Monday, August 18, 2008

Warning signs blinking brightly downtown

2/17/08

Surely no one thinks this is an isolated incident.

There was a collective gulp last week among believers in the future of downtown Bridgeport on the news that one of the area’s signature projects might be in trouble.

Developer Phillip Kuchma, whose Bijou Square has been moving along nicely for months, is looking for help from the City Council to complete his $24 million, 84-unit structure on Fairfield Avenue. The project’s main lender has apparently grown skittish, and wants tax help from the city before any more money is committed.

It’s possible, of course, that this is a short-term problem that can be solved with a little nudge from the city. But when it comes to downtown redevelopment, everyone has learned to be wary.

There are many promising projects in the planning stages — from the Magic Johnson site to Steel Point and the condominiums near Seaside Park — but those exist only on drawing boards. The Kuchma site was making real headway, with tangible progress. A hiccup there catches everyone’s attention.

After pledging all along to build the complex without state or city assistance, Kuchma now says lenders won’t provide the necessary money to complete the development unless sale prices are mitigated by a tax break.

He’s probably right. Why wouldn’t lenders be thinking twice about this sort of thing?

The underlying problem is that so much of the city’s growth is planned around the housing market, which is going through its worst stretch in years. Foreclosures are everywhere, and the near future promises a glut of available units. What looked like promising developments a year or two ago suddenly look dicey, at best.

It’s unfortunate that the city, cash-strapped itself, will likely have to step in and rescue this project, but it can hardly be called surprising. There’s a reason why there has been no new downtown construction in decades. For all the happy talk of a better Bridgeport around the corner, there is so much up in the air that even boosters are uneasy.

A variety of plans call for hundreds of new condominiums and rentals throughout downtown in coming years. But the problem, as anyone who’s seen the news in the past six months knows, is no one is buying anything. To think that people will buck that trend to live in a nearly vacant downtown with almost no services is crazy. No wonder lenders are demanding tax help.

Meanwhile, the city is forgiving hundreds of thousands of dollars in back taxes to developers while it continues to track down every dime in unpaid car fees. It’s a pretty simple concept — everyone should have to pay taxes, and everyone should face the same penalties if they don’t.

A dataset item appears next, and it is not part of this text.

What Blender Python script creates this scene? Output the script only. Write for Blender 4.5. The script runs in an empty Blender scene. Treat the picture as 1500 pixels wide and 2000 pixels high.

But it all depends on who you know.

It wasn’t that long ago the city forgave more than $3 million in back taxes on the decrepit building at 333 State St., which looks worse, if that’s possible, today than it did five years ago. (On my first trip into the city, I took one look at that building and thought, “Do I really want to work down here?”)

Probably the biggest blight on downtown — which is saying something — the building should have been torn down years ago. Especially with the housing crisis and all the new units in the offing, the structure just needs to go. Let Housatonic Community College get some room to breathe and take that thing down.

As for Bijou Square, the City Council has little choice but to come through with the money. What is it going to do, let it sit there unfinished? Bridgeport already has enough symbols of decay and unfulfilled promise; it doesn’t need another one.

The city can hope this is just an economic rough patch that must be endured, and that the housing market will soon regain some of its footing. But none of the indicators point in that direction. Without a shocking turnaround, this will likely not be last story of a promising local development in trouble.